Any ideology that forces itself on others is inherently reductive to their freedom and creativity.

The GPL has resulted in lots of great open source software, but it’s also resulted in a lot of closed source software, a lot of which is much better. And if the much better point enrages people it’s proof they’re ideological extremists and they’re treating the GPL as an unquestionable religion.

The fact is, even if it’s for the greater good, when you force someone to do something (like open their code) it’s less free than not forcing them. Sure they can opt to not use your code, but then you in taking that stand you must condone vendor lock in, because that’s a choice too.
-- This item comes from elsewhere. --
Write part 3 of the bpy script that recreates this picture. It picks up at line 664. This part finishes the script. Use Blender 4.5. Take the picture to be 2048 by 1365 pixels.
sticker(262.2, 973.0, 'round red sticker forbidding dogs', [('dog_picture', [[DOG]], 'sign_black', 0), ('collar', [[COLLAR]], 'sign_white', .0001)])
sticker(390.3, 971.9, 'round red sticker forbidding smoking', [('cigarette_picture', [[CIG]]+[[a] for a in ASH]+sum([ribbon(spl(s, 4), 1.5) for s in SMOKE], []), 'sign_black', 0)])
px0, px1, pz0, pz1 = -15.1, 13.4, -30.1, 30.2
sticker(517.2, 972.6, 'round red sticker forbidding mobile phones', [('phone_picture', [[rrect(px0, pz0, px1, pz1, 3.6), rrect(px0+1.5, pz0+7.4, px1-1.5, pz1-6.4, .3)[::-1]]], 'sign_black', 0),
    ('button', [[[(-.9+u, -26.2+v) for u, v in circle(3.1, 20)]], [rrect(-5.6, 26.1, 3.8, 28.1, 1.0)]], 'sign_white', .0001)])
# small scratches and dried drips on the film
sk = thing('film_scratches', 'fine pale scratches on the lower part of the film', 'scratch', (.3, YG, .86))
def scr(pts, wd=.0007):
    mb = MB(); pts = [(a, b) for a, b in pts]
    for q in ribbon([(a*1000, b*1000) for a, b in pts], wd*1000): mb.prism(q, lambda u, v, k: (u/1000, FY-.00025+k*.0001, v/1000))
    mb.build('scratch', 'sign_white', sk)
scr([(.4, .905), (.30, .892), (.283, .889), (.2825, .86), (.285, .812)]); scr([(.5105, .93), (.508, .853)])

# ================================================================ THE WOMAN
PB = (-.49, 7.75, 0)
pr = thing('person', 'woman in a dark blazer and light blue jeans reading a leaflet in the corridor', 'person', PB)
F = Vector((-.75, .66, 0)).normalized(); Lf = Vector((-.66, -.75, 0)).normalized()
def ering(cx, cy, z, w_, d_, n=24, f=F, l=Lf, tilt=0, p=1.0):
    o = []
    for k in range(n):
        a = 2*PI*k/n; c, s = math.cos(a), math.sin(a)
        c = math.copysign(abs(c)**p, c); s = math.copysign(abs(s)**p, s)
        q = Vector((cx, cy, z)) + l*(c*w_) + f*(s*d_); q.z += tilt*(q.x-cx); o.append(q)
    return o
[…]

On July 15, 2009, Ask Solem said:

@Stop Abuse, But I haven’t made a derivative. The user that runs my software is executing GPL code when my programs run. The software does not ship with any GPL code at all. It simply assumes the required GPL code is installed on the system.

On July 15, 2009, Alex Gaynor said:

Carl: OS X doesn’t actually call any internal GCC functions. Every action it takes is done through Unix pipes, and by insulating all communication across multiple processes it doesn’t invoke the GPL.

On August 8, 2009, Graeme said:

I think the answer to what linking is in the context of Python is in the GNU’s GPL FAQ’s regarding interpreted languages.

A number of comments to the 20 questions point out, correctly, that many of them are answered by the GPL FAQ (1,2,4-8), or are obvious (12,13, 15-19). I am pretty sure that 9-11 are answered by saying that subsidiaries are legally separate persons.